[Scene script records]
▼

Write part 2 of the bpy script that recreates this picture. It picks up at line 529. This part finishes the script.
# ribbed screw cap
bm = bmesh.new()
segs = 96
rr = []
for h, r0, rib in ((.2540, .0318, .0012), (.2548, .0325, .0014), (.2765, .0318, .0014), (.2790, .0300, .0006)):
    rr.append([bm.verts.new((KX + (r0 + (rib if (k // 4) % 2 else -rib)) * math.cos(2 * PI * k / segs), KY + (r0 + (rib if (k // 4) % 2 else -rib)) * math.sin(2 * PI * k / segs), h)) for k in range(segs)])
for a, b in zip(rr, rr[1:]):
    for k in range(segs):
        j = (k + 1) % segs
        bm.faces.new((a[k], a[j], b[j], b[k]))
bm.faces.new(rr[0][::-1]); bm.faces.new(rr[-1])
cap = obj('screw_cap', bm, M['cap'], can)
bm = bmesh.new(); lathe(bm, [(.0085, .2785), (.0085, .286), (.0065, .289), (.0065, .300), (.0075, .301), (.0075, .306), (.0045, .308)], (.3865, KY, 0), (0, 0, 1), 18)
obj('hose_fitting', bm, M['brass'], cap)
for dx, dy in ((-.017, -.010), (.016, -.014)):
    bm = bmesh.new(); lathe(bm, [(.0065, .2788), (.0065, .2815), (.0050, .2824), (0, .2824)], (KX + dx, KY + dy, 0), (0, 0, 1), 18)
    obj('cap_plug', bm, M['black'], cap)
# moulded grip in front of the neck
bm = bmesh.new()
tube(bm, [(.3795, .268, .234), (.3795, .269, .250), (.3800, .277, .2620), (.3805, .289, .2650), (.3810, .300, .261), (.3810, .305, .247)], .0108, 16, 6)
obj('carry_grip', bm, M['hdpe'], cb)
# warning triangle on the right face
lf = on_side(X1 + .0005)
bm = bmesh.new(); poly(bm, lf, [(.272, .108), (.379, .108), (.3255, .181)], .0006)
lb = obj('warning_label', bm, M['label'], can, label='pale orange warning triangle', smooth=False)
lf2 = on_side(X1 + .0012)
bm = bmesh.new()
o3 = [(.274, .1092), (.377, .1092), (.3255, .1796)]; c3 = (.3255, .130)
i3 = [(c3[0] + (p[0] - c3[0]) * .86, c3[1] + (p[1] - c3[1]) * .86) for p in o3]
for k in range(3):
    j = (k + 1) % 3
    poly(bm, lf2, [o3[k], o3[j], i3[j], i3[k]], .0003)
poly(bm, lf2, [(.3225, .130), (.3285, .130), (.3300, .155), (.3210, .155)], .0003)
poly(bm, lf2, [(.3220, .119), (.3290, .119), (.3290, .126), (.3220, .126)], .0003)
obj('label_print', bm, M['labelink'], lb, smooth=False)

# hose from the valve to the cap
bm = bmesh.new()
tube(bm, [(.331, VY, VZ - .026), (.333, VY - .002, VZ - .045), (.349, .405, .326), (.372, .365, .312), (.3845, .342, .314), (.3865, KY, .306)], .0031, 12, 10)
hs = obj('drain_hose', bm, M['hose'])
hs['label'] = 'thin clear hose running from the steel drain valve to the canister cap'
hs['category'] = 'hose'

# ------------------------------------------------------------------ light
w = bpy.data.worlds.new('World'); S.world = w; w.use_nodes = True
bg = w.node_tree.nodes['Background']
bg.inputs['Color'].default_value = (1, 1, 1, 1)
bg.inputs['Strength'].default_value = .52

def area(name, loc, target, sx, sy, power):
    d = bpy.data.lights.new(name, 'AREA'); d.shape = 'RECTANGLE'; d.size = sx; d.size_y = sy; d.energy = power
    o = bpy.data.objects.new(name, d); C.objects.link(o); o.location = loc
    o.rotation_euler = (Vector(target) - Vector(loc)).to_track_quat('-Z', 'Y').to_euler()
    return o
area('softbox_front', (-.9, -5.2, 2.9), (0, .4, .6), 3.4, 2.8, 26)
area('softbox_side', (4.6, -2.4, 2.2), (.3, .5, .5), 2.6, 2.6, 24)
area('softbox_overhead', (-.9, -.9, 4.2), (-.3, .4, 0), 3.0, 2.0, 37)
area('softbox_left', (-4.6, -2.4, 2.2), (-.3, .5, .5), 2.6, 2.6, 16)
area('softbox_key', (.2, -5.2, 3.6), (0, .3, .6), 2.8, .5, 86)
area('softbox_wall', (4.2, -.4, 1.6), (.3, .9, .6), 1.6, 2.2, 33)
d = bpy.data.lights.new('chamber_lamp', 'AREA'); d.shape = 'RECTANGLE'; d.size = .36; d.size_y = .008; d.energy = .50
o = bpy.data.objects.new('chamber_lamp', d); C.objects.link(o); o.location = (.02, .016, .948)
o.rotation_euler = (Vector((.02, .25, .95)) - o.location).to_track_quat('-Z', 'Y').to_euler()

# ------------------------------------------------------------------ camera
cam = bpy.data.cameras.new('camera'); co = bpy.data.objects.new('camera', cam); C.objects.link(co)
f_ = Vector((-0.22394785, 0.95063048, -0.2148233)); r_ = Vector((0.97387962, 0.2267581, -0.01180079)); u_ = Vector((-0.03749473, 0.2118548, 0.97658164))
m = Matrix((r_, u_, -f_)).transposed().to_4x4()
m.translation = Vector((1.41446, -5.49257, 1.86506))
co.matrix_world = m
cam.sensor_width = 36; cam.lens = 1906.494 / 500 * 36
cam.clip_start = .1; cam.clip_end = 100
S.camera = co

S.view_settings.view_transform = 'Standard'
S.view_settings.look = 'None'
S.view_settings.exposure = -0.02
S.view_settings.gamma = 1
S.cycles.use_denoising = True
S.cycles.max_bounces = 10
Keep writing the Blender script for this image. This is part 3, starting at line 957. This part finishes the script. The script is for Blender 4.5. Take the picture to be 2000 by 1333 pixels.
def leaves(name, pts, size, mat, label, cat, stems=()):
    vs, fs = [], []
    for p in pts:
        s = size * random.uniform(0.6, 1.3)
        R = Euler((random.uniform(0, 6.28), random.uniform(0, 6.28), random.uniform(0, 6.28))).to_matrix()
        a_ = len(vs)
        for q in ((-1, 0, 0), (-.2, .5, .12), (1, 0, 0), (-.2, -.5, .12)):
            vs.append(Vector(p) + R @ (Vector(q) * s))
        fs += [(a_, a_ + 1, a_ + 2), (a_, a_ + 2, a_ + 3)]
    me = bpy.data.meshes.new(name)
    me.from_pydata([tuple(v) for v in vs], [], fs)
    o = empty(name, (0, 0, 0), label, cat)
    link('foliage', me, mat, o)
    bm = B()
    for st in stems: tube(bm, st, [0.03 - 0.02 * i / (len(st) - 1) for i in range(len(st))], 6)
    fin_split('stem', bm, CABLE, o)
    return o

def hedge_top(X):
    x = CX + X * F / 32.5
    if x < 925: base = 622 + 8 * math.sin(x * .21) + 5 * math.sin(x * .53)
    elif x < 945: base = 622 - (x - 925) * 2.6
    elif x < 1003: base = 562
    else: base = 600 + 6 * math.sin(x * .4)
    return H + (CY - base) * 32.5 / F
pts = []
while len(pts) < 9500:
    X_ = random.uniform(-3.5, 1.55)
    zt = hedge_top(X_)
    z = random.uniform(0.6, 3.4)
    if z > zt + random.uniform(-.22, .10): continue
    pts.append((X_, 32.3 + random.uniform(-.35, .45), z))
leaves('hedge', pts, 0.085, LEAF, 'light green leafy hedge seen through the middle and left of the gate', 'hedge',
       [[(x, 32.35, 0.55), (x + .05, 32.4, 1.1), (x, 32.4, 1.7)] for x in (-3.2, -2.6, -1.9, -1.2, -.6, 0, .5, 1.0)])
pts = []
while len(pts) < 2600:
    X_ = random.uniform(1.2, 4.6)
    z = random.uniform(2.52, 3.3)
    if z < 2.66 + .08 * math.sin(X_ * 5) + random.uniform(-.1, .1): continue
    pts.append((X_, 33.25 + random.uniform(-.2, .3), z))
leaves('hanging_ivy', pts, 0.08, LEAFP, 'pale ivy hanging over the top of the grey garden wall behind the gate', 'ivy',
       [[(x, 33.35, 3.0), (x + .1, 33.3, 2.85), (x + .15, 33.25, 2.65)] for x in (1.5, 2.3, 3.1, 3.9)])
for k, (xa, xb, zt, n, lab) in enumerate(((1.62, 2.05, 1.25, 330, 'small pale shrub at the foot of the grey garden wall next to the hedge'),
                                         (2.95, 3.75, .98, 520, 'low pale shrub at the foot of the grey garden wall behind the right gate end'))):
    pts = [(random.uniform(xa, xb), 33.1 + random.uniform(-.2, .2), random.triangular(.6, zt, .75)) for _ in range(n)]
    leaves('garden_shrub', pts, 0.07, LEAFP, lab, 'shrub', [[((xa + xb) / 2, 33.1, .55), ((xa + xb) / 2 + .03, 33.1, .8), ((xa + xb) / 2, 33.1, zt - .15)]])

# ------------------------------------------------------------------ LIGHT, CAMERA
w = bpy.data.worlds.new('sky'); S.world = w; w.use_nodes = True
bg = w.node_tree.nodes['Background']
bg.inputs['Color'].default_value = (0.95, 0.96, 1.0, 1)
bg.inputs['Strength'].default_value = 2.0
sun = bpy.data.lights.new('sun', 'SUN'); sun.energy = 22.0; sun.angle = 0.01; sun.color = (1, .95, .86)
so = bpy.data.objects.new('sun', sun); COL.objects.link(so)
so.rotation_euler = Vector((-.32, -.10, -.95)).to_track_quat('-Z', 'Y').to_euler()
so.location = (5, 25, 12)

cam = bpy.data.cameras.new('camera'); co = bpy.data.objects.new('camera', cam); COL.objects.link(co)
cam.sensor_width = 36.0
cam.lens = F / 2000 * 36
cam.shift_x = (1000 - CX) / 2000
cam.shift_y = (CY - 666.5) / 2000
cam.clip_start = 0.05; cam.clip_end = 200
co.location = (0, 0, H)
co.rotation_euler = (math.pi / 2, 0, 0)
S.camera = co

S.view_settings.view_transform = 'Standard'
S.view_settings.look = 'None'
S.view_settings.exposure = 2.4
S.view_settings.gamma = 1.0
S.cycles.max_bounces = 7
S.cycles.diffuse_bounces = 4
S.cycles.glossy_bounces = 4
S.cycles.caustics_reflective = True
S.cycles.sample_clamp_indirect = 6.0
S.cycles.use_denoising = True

▲

Find how many lines hold the string "part", and state that number alone.

2